Everybody’s Styling

April 21, 2005


In 1964, Supreme Court Justice Potter Stewart famously defined hard-core pornography by saying, "I know it when I see it."

Many in the investment community feel the same way about "growth" and "value"- otherwise known as style classification. While everyone seems to "know" what the terms mean, few can agree on a specific way to define them. And so, not surprisingly, they get thrown around with a nonchalance that's maddening.

The problem is particularly acute in the word of active mutual funds, where there are "growth funds" invested in utility companies and "value funds" invested in high-octane tech stocks. But even in the world of index investing, one man's growth may be another man's value.

The problem of defining growth and value has come front-and-center thanks to the growing popularity of asset allocation strategies using style-based index funds and exchange-traded funds (ETFs). There are now at least six major index providers offering eight different style breakdowns of the U.S. equity market, each using a different definition of growth and of value. For a sophisticated investor, understanding these differences can play a key role in executing a fine-tuned asset allocation strategy.

The Curious Case of Dow Jones and Wilshire

Before proceeding to a full-blown comparison of all eight methodologies, it pays to consider one special case.

In December of 2004, Dow Jones Indexes and Wilshire Associates announced plans to roll out a new set of style indexes covering the full range of the U.S. stock market. The new indexes would break all 5,000 stocks in the Dow Jones Wilshire 5000 into one of five categories: Large Cap Growth, Large Cap Value, Small Cap Growth, Small Cap Value and Micro Cap.

Here's what Dennis Tito, CEO of Wilshire Associates, said at the time: "With the introduction of the new Dow Jones Wilshire Style Indexes, financial professionals will now have comprehensive benchmarks for not only the broad U.S. market but also for the U.S. market segments that matter to them most -- growth and value."
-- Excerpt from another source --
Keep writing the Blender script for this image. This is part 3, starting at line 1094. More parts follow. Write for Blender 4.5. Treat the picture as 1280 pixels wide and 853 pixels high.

What's curious about Tito's statement is that Wilshire already had its own set of style indexes. In fact, Wilshire has offered style breakdowns of the Wilshire 5000 for close to a decade.

Significantly, however, the new style indexes use a different methodology to divvy up the marketplace. Whereas Wilshire previously relied on just two measures to define growth and value, in the new collaboration with Dow Jones, they'll be using six. That change suggests that, in creating the new indexes, Wilshire believed that the old definitions could be improved.